# Your instructions
Output all the data exactly. Pictures do not belong in the copy.

● ● ● ● ●

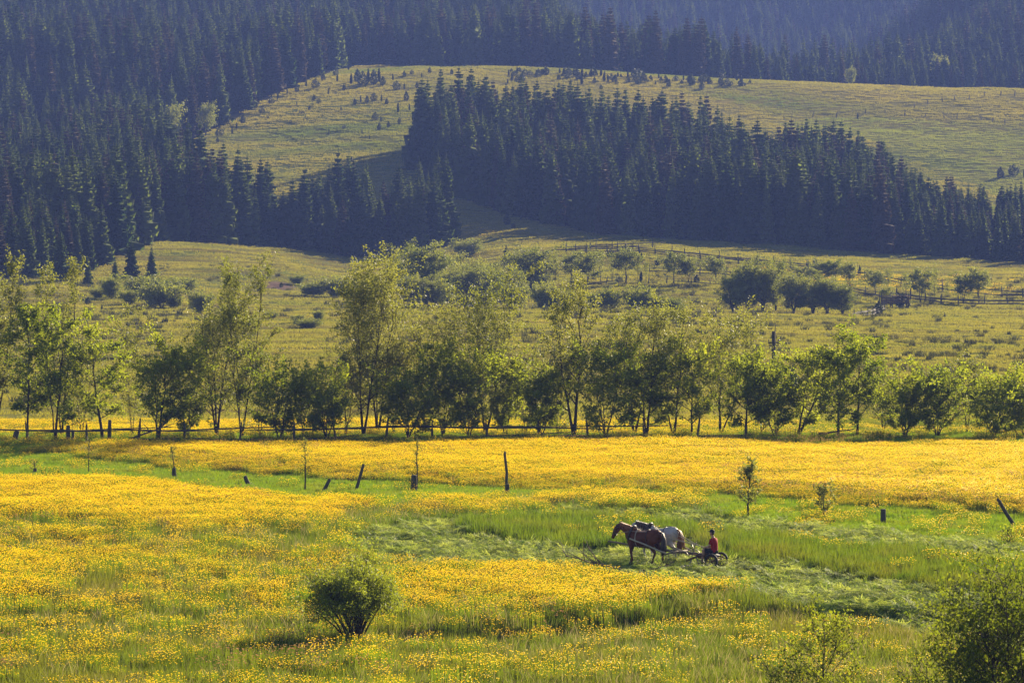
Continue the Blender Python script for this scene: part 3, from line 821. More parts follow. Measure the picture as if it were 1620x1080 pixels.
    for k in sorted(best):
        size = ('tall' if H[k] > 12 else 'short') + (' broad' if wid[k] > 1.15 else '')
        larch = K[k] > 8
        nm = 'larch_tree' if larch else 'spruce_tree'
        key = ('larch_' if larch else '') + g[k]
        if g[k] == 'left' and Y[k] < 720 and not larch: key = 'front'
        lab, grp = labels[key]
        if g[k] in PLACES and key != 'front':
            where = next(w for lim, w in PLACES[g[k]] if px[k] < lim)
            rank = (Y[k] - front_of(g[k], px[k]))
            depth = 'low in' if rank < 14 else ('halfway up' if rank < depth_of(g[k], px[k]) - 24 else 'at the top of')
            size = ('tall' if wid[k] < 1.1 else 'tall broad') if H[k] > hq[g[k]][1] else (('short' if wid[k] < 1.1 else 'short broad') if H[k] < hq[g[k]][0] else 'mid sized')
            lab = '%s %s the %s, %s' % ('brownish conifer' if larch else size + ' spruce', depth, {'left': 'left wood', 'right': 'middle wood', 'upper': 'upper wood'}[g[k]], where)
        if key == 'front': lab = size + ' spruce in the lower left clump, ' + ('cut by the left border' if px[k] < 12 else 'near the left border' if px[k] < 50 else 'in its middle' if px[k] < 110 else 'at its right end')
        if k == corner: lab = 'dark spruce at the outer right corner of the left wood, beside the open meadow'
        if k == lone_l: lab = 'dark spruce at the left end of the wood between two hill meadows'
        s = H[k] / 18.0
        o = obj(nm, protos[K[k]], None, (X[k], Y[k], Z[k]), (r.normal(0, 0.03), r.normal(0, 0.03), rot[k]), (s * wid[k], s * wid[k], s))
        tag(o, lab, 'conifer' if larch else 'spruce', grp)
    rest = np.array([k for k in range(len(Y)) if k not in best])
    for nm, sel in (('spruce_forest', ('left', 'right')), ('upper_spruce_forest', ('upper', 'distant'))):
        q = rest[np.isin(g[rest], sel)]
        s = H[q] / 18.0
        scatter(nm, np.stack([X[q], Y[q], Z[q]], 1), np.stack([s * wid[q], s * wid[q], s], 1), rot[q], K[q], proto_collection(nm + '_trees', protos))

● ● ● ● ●

# Exercise response
Continue the Blender Python script for this scene: part 3, from line 821. More parts follow. Measure the picture as if it were 1620x1080 pixels.
    for k in sorted(best):
        size = ('tall' if H[k] > 12 else 'short') + (' broad' if wid[k] > 1.15 else '')
        larch = K[k] > 8
        nm = 'larch_tree' if larch else 'spruce_tree'
        key = ('larch_' if larch else '') + g[k]
        if g[k] == 'left' and Y[k] < 720 and not larch: key = 'front'
        lab, grp = labels[key]
        if g[k] in PLACES and key != 'front':
            where = next(w for lim, w in PLACES[g[k]] if px[k] < lim)
            rank = (Y[k] - front_of(g[k], px[k]))
            depth = 'low in' if rank < 14 else ('halfway up' if rank < depth_of(g[k], px[k]) - 24 else 'at the top of')
            size = ('tall' if wid[k] < 1.1 else 'tall broad') if H[k] > hq[g[k]][1] else (('short' if wid[k] < 1.1 else 'short broad') if H[k] < hq[g[k]][0] else 'mid sized')
            lab = '%s %s the %s, %s' % ('brownish conifer' if larch else size + ' spruce', depth, {'left': 'left wood', 'right': 'middle wood', 'upper': 'upper wood'}[g[k]], where)
        if key == 'front': lab = size + ' spruce in the lower left clump, ' + ('cut by the left border' if px[k] < 12 else 'near the left border' if px[k] < 50 else 'in its middle' if px[k] < 110 else 'at its right end')
        if k == corner: lab = 'dark spruce at the outer right corner of the left wood, beside the open meadow'
        if k == lone_l: lab = 'dark spruce at the left end of the wood between two hill meadows'
        s = H[k] / 18.0
        o = obj(nm, protos[K[k]], None, (X[k], Y[k], Z[k]), (r.normal(0, 0.03), r.normal(0, 0.03), rot[k]), (s * wid[k], s * wid[k], s))
        tag(o, lab, 'conifer' if larch else 'spruce', grp)
    rest = np.array([k for k in range(len(Y)) if k not in best])
    for nm, sel in (('spruce_forest', ('left', 'right')), ('upper_spruce_forest', ('upper', 'distant'))):
        q = rest[np.isin(g[rest], sel)]
        s = H[q] / 18.0
        scatter(nm, np.stack([X[q], Y[q], Z[q]], 1), np.stack([s * wid[q], s * wid[q], s], 1), rot[q], K[q], proto_collection(nm + '_trees', protos))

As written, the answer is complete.